Fui atrás da história e cruzei a Ponte Internacional da Amizade para a Ciudad del Este, no Paraguai. Lá, descobri que a emissão de bitcoins é um processo industrial, de uso intensivo de energia. Três fábricas tocadas por brasileiros dividem um mesmo condomínio industrial a cerca de 20 km do centro da cidade. Eles me explicaram que estavam no Paraguai apenas pela conta de luz. 

Um quilowatt custa para uma empresa paraguaia US$ 0,04. No Brasil, o preço da energia mais barata (apenas para fins rurais) é sete vezes maior, em torno de US$ 0,28. Essa diferença se dá porque o Paraguai ainda é superavitário em eletricidade. Mas a empresa local de energia, Ande, não faz a menor ideia do impacto de uma fábrica de bitcoin para o sistema. Quando as máquinas foram inauguradas em um local, o bairro inteiro ficou no escuro (a rede pegou fogo). Mesmo hoje, com sistemas especiais, os blecautes acontecem ao menos uma vez por mês. 
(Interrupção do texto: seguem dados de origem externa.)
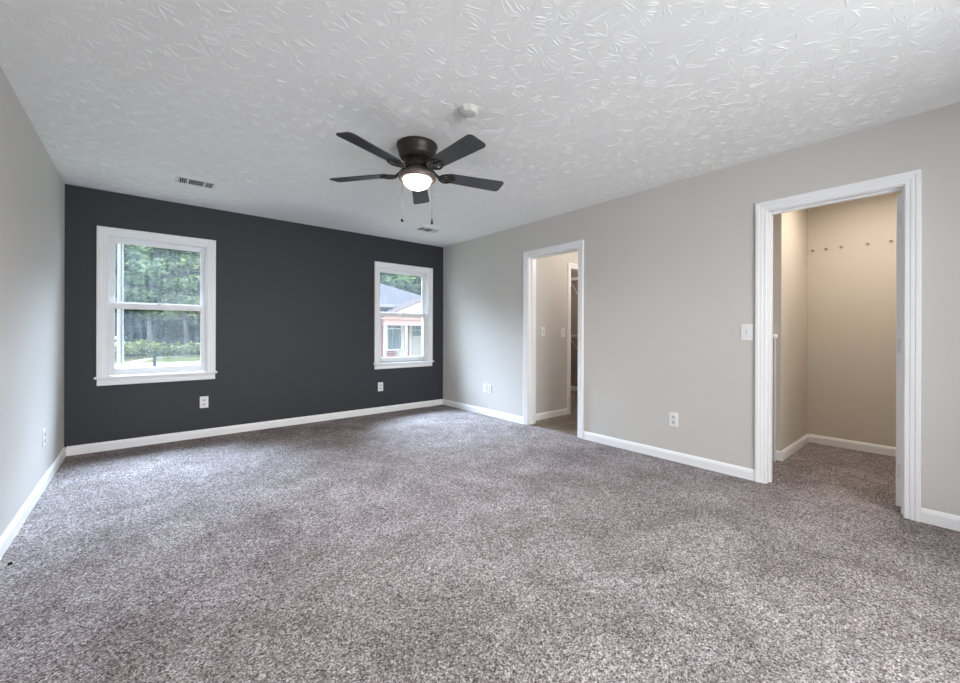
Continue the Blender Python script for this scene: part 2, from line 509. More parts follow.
# strike plate on the left jamb of the closet
bm = bmesh.new(); box(bm, .092, .118, .3455, .3475, .90, .96); obj('strike_plate', bm, M_steel, fc)
# hall inner doorway
r = thing('trim_3', 'white frame of the inner doorway past the hall switches', 'door frame', ((HX0 + HX1) / 2, HY, 0), kind='structure')
hm = (HX0 + HX1) / 2
bm = bmesh.new(); casing(bm, HX0 - hm - .005, HX1 - hm + .005, .004, 2.005, lambda a, z, d: (a, -d, z)); obj('casing', bm, M_trim, r)
bm = bmesh.new()
box(bm, HX0 - hm - .018, HX0 - hm, 0, .11, .004, 2.0); box(bm, HX1 - hm, HX1 - hm + .018, 0, .11, .004, 2.0)
box(bm, HX0 - hm - .018, HX1 - hm + .018, 0, .11, 2.0, 2.018); obj('jamb', bm, M_trim, r)

# closet door, swung fully open into the closet on the right jamb
dr = thing('door_1', 'white closet door standing open edge-on at the right jamb', 'door', (XR + WT + .004, CD[0] + .004, 0.018), kind='structure')
bm = bmesh.new(); bbox(bm, 0, .685, .0, .035, 0, 1.995, .0015, 1)
bmesh.ops.translate(bm, verts=bm.verts, vec=(0, 0, 0)); obj('slab', bm, M_trim, dr)
bm = bmesh.new()
for (za, zb) in ((.15, .75), (.85, 1.30), (1.40, 1.85)):
    for (xa, xb) in ((.09, .31), (.37, .59)):
        bbox(bm, xa, xb, .034, .039, za, zb, .004, 1)
obj('raised_panel', bm, M_trim, dr)
for hz in (.18, .98, 1.79):
    bm = bmesh.new(); box(bm, -.0025, .0, .004, .031, hz, hz + .088)
    tube(bm, [(-.0035, -.0005, hz), (-.0035, -.0005, hz + .088)], .005, 10)
    obj('hinge', bm, mat('painted_hinge', (.75, .75, .75), .4), dr)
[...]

A “produção” de bitcoin é feita por supercomputadores, equivalentes a seis videogames de última geração cada. Hoje, cerca de um milhão de máquinas funcionam ininterruptamente no mundo, emitindo 3,6 mil novas unidades de bitcoins todos os dias e consumindo 30 terawatts por hora (Twh) de luz elétrica, mais do que um país como a Dinamarca.